The ballet itself has a long, storied history. A commission by gay producer Sergei Diaghilev, founder of the Ballet Russes, the score was written by Igor Stravinsky and the original choreography was done by gay ballet great Vaslav Nijinsky.

When it debuted in Paris in 1913, the audience was so upset by the jarring score and the angular movement that it nearly started a riot.

With the gift of hindsight, it is considered one of the greatest pieces of music written in the 20th century and Nijinsky’s four ballets for Ballet Russes, including “Rite of Spring,” are thought of as the basis for modern dance.

In the late 1980s, Chicago’s Joffrey Ballet tried to reconstruct Nijinsky’s work, which tells the story of a group of pagans committing a human sacrifice. A number of other choreographers — including the great Pina Bausch — have set movement to the work.

Glen Tetley created a successful work in 1974 in Germany that debuted in the United States two years later with Mikhail Baryshnikov in the lead. The Tetley version just had a revival in Seattle with the Pacific Northwest Ballet last month.

“My concern is that they would influence me too much … but I don’t think [they] have at all,” McIntyre says of his new version.

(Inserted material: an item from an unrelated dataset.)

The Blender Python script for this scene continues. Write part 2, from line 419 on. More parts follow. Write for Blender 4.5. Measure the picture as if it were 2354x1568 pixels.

“Whenever I hear in rehearsals about a ballet that is really provocative, it has turned out to be really successful,” Webre says about McIntyre’s latest work. “So far I’ve heard about a lesbian scene, male semi-nudity, a rape and matricide, so I’m cautious. But I’m confident Trey can pull it all off and reach the audience in a compelling way.”

McIntyre says he started by creating a cast of characters for the narrative of the ballet and, after listening to the score and setting the characters in motion, both the story and the movement came naturally.

The story involves a central woman who has been forced by her domineering mother into accepting an engagement to a man she doesn’t love. The ballet is set at her engagement party (hence the gowns on the dancers) where the woman’s true love, a member of her staff, is working.

“It’s that pull between being who you are and being a slave to duty and privilege and social status and the havoc that is wreaked by not being true to yourself,” he says.

Those sound like themes that would be important to any gay man or woman. McIntyre caused waves in 2000 with “Blue in June,” his first work for the Washington Ballet, in which the central love duet was between two men.

Webre, who started at the company in 1999, was skeptical about putting on something so provocative so early in his tenure. “I was nervous about that premiere,” he says, “but it was the hit of the season.”

But that is less of a big deal today.

“People were always surprised that there would be people of the same sex manipulating each other on stage,” he says. “People have stopped calling my attention to that, so I think it’s less of a novelty now. It’s now more accepted. It’s just part of the vocabulary.”

McIntyre says he wishes that he could incorporate more gay themes into his work. “If I were going to be as truly honest as an artist as I want to, then all the relationships would be about gay relationships, because that’s what I have,” he says.